Working from the top of the listing below, retype each line through the line containing "rad = math.radians", both included, with no pictures.

■ ■ ■

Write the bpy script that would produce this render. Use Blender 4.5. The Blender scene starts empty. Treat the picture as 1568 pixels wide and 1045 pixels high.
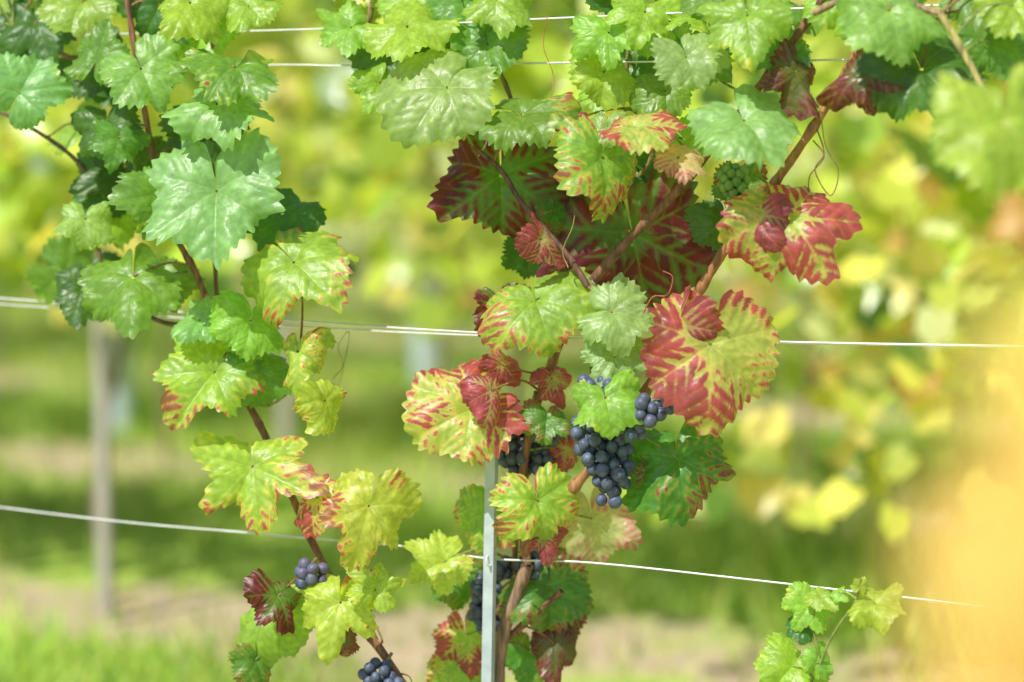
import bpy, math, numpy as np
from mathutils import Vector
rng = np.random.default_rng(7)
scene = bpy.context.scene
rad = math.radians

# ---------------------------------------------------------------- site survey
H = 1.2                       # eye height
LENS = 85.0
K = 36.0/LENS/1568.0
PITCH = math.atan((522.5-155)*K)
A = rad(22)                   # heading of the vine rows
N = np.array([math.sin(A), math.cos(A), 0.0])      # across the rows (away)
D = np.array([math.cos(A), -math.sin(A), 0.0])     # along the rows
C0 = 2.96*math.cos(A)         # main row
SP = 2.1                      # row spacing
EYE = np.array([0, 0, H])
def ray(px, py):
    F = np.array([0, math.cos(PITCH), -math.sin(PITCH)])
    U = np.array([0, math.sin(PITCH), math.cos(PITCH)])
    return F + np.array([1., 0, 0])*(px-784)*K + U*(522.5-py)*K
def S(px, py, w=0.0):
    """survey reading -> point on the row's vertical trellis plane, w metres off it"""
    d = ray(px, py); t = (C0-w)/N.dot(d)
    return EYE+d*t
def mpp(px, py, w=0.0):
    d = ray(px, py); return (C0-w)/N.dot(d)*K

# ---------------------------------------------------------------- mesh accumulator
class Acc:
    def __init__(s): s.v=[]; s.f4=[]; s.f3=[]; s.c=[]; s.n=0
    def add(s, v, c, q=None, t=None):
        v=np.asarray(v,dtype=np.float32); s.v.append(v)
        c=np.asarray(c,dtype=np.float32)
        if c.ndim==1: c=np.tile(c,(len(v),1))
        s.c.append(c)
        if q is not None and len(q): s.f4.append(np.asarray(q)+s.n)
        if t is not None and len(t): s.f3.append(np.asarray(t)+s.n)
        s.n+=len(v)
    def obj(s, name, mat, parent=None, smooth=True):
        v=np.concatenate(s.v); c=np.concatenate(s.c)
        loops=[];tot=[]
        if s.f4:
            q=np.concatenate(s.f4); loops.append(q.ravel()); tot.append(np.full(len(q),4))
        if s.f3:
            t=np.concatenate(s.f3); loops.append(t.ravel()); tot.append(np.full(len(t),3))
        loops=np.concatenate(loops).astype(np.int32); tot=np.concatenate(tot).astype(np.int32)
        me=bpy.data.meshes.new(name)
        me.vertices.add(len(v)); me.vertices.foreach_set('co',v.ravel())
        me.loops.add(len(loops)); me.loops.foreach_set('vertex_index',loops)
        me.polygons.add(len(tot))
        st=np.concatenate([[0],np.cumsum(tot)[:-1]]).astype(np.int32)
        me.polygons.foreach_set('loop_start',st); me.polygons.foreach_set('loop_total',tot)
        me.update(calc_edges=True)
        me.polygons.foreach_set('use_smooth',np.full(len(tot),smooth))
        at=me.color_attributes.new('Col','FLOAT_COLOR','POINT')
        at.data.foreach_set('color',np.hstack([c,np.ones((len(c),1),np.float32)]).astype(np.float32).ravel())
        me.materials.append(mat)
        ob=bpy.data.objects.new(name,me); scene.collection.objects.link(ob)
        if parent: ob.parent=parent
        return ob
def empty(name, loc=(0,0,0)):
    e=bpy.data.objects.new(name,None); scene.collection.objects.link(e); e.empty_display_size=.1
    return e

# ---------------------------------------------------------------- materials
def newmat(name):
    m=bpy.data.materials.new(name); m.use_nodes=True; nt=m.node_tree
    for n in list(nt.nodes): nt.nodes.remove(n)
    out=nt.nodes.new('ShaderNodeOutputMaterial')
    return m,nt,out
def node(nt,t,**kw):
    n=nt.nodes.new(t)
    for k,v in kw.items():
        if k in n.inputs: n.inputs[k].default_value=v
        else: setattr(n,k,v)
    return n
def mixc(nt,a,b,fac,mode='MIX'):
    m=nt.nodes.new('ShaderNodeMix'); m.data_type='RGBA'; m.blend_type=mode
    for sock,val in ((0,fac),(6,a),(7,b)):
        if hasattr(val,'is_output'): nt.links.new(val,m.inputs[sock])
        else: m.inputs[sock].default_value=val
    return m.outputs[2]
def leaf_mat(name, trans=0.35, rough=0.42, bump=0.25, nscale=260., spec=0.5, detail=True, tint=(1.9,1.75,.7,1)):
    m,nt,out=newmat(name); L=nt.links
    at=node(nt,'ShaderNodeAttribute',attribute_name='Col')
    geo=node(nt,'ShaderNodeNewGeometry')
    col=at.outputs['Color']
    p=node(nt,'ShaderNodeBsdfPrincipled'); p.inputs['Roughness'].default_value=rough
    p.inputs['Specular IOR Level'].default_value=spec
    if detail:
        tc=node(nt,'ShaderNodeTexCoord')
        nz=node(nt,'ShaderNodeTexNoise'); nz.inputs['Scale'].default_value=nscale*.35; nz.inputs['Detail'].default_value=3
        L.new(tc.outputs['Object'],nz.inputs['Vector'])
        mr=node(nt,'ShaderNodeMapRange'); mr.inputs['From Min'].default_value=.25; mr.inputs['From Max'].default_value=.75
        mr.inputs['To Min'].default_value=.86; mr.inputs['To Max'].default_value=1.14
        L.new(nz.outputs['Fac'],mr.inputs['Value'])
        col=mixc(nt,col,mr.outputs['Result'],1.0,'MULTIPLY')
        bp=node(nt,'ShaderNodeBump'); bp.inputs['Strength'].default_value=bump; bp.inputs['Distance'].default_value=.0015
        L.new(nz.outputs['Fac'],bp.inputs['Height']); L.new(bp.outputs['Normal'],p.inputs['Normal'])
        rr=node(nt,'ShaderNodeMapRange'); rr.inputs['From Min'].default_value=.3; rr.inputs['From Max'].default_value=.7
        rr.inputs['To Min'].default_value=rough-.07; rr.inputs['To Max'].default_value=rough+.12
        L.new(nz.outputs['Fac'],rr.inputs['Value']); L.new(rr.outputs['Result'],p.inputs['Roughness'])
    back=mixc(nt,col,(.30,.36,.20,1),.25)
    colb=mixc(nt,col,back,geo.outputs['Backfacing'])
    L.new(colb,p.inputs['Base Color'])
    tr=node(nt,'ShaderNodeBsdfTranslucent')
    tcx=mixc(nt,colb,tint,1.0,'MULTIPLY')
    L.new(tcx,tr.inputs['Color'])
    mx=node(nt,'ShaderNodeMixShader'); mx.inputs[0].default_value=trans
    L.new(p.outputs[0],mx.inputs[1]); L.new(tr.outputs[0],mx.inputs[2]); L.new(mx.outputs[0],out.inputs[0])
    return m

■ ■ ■

OUTPUT
Write the bpy script that would produce this render. Use Blender 4.5. The Blender scene starts empty. Treat the picture as 1568 pixels wide and 1045 pixels high.
import bpy, math, numpy as np
from mathutils import Vector
rng = np.random.default_rng(7)
scene = bpy.context.scene
rad = math.radians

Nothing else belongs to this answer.